SEMI, Città per chi le abita

Articolo del prof. Giovanni Semi, pubblicato su «Il Mulino», dell’omonima editrice, fascicolo 3, maggio-giugno 2017, pp. 395-401. Giovanni Semi è professore associato di Sociologia all’Università di Torino. Nelle sue ricerche si è occupato di fenomeni migratori, mutamenti della struttura sociale italiana e trasformazioni urbane. Tra i suoi ultimi lavori, Gentrification. Tutte le città come Disneyland?(2015) e Fronteggiare la crisi. Come cambia lo stile di vita del ceto medio (con R. Sassatelli e M. Santoro, 2015), entrambi usciti al Mulino. Qui, di seguito, il testo in PDF ed una trascrizione delle prime parti dell’articolo.

Da qualche tempo il concetto di gentrification è entrato nel dibattito e nel lessico italiani, dopo diversi anni di diffusione nell’esoterico dibattito tra specialisti.

Alcuni autori sostengono che vi sia una ragione storica e geografica ben precisa alla base di questo ritardo: il fatto che la realtà urbana italiana mal si integri con un fenomeno che, non a caso, è emerso nel mondo anglosassone e proprio in questo mondo di mondi, che vagamente chiamiamo ora anche Global North, si sia diffuso e abbia sviluppato alcune sue peculiarità.

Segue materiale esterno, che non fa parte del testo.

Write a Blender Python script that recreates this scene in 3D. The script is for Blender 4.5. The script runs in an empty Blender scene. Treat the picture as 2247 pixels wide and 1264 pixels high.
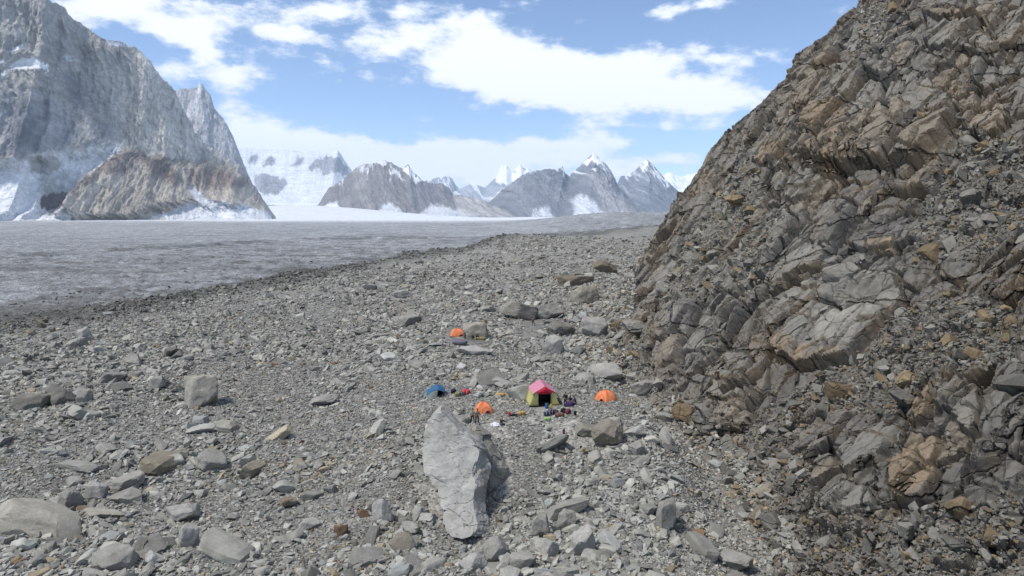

Se provassimo a riassumere in poche parole cosa intendiamo per gentrification oggi, il rimando tutto sommato più valido sarebbe anche quello più ambiguo e ricondurrebbe alla definizione di Hackworth, secondo cui si tratterebbe della «produzione dello spazio urbano per utenti progressivamente più ricchi» (Postrecession gentrification in New York City, «Urban Affairs Review», 37, 6/2002, p. 815).

Diversamente dunque da altre definizioni più stringenti, che di volta in volta puntano il dito sui mercati immobiliari e la loro rilevanza all’interno del capitalismo finanziario globale, sulle sostituzioni di popolazioni vulnerabili da parte di diverse sezioni del ceto medio, sulle epidemie di sfratti o sulla ri-conquista classista della città, con questa definizione si racconta una dinamica storica che fa parte di un ciclo ben noto. Si tratta infatti di un’evoluzione, che potrebbe essere anche lineare per quel che ne sappiamo, che ha portato le città prima di tutto occidentali a uno sviluppo industriale dapprima, seguito dalle deindustrializzazioni poi, per giungere infine alla condizione attuale di post-. A seconda dei contesti geografici, storici e delle peculiarità urbane, moltissime città vengono descritte in maniera sensata con questa tripartizione e la gentrification ne racconta bene sia la seconda sia la terza fase. L’abbandono di molte aree della città fordista è infatti stato una strategia che ha generato larghe sacche di abbandono e crisi che, a loro volta, si sono rivelate straordinarie opportunità di in vestimento e rigenerazione nei decenni successivi, innescando quella forma di arricchimento urbano nota anche, appunto, come gentrification. O così almeno pensa la gran parte degli studiosi di questo fenomeno.

Le città italiane, come avranno già intuito molti lettori, si inseriscono in questa dinamica con una certa difficoltà. Se infatti lasciamo da parte per un istante quelle compiutamente fordiste, Genova, Milano e Torino innanzitutto, dove l’impronta della fabbrica e del mondo operaio hanno marcato chiaramente territori e abitanti in modo non troppo dissimile dagli omologhi occidentali, molte altre città hanno retroterra diversi pur non essendo per questo meno «urbane» o «italiane». Se pensiamo a Roma o a Napoli, ad esempio, difficilmente le potremmo caratterizzare come città industriali, soprattutto la prima, e al tempo stesso si tratta delle città che forse maggiormente hanno contribuito a definire l’immagine internazionale dell’urbanesimo italiano, e comunque in maniera più significativa delle città fordiste del Nord del Paese.

Dobbiamo perciò essere cauti nell’inferire l’esistenza di un unico modello di urbanizzazione e dunque di una sola forma di gentrification, perché la varietà delle esperienze urbane non è mai stata riconducibile a un’unica forma cittadina, un’unica velocità di sviluppo o a un mix statico […].